Before delving into mindful eating, Alex suggests helping yourself feel comfortable and safe in order to be present. “Safety is a prerequisite for mindfulness,” Alex says. You may want to develop self-compassion or do a grounding exercise like noticing the chair you’re sitting in or your feet on the floor, the objects that you see, the cutlery you’re using, or the tree outside the window.

“Our nervous system is constantly asking, am I safe or is there a threat?” Alex explains. “So [by doing this] you’re telling your nervous system there’s no threat here.”

Leave all judgments aside.

A primary part of fostering safety for yourself is removing judgment from what you’re noticing. Internal rules, like labeling certain foods or certain behaviors around food as “good” or ‘bad’, can be a huge barrier to being mindful. When you judge yourself as bad for standing while eating, for example, there’s immediate shame and guilt, which can make it harder to be present because it feels too painful, Alex says. 

But you also shouldn’t pass judgment on yourself for having these internal rules or judgments either. If you find that you hold these rules or have negative thoughts about something—simply take note of it. Acknowledge them by saying aloud or thinking something like, “I notice that I believe this X is unhealthy for me,” then gently redirect your attention back to how the food tastes, smell, feels, and so on.

Start with one, small, mindful eating exercise.

Once you’ve prepared a safe space for you to be present in, you can try applying mindfulness to your eating. Alex and Habtemariam say the practice of mindful eating needs to be individualized for every person. To find out what might make sense for you to try, Habtemariam suggests experimenting with different ways of practicing mindful eating. 

“If something starts feeling like a chore or a rule, it's going to cause more harm,” Habtemariam says. If you find yourself becoming more rigid around the practice and getting frustrated that you’re doing it "wrong" or not as often as you should, Habtemariam recommends cutting down the frequency: Go from every day to just once a day, from once a day to a couple of times a week. Do what works for you. 

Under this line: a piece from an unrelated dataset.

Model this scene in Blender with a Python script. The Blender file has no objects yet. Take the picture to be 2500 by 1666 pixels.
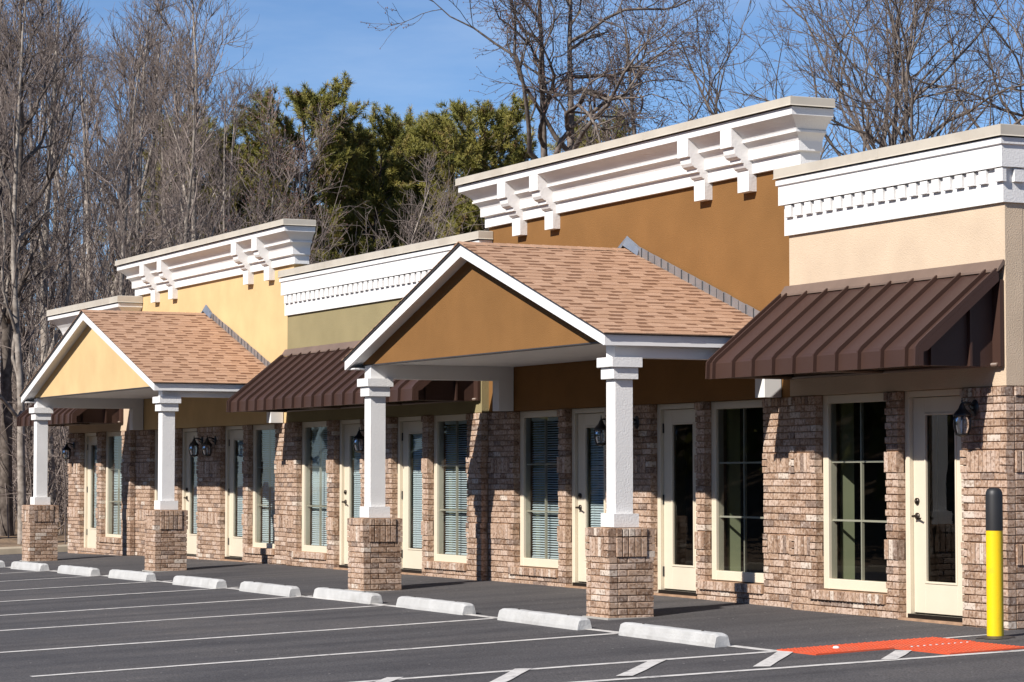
import bpy, math, random
import numpy as np
from mathutils import Vector, Matrix

random.seed(7)
R = math.radians
scene = bpy.context.scene
COL = scene.collection

# ------------------------------------------------------------------ camera
cam_d = bpy.data.cameras.new("camera")
cam = bpy.data.objects.new("camera", cam_d)
COL.objects.link(cam)
cam_d.sensor_width = 36.0
cam_d.lens = 36.0 * 6450 / 2500
cam_d.clip_start = 0.1
cam_d.clip_end = 2000
CAM = Vector((19.5383, -14.1274, 1.3776))
YAW, PITCH = R(25.2796), R(2.9023)
_fh = Vector((-math.cos(YAW), math.sin(YAW), 0))
_r = Vector((math.sin(YAW), math.cos(YAW), 0))
_f = math.cos(PITCH) * _fh + math.sin(PITCH) * Vector((0, 0, 1))
_u = _r.cross(_f)
cam.matrix_world = Matrix(((_r.x, _u.x, -_f.x, CAM.x), (_r.y, _u.y, -_f.y, CAM.y), (_r.z, _u.z, -_f.z, CAM.z), (0, 0, 0, 1)))
scene.camera = cam

# ------------------------------------------------------------------ sky and sun
SUN_FROM = Vector((0.39, -1.0, 0.79)).normalized()          # towards the sun
EL = math.asin(SUN_FROM.z)
world = bpy.data.worlds.new("World")
scene.world = world
world.use_nodes = True
wn = world.node_tree
bg = wn.nodes["Background"]
sky = wn.nodes.new("ShaderNodeTexSky")
sky.sky_type = 'NISHITA'
sky.sun_disc = False
sky.sun_elevation = EL
sky.sun_rotation = math.atan2(SUN_FROM.x, SUN_FROM.y)
sky.altitude = 0
sky.air_density = 0.7
sky.dust_density = 0.0
sky.ozone_density = 6.0
w_tc = wn.nodes.new("ShaderNodeTexCoord")
w_mp = wn.nodes.new("ShaderNodeMapping")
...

Below, both experts share a few ideas for you to test out:

  • Notice how the food tastes and whether you like it.
  • Take one mindful bite at each meal.
  • Take one deep breath before eating to reorientate yourself to the present moment.
  • Reduce distractions and create a calming environment: Put your phone or reading materials away, turn the TV off, and clear off the kitchen table.
  • Have a visual cue that reminds you to step into mindfulness, like a candle, flower, or plant at your eating space.
  • Notice the texture, mouthfeel, sound, smell, or appearance of the food.
  • Notice that you’re really hungry and that you’re eating at a faster pace—or that you’re not that hungry and that you’re eating at a slower pace.
  • Notice whether you’re standing or sitting while eating.
  • Notice how the food feels in your body.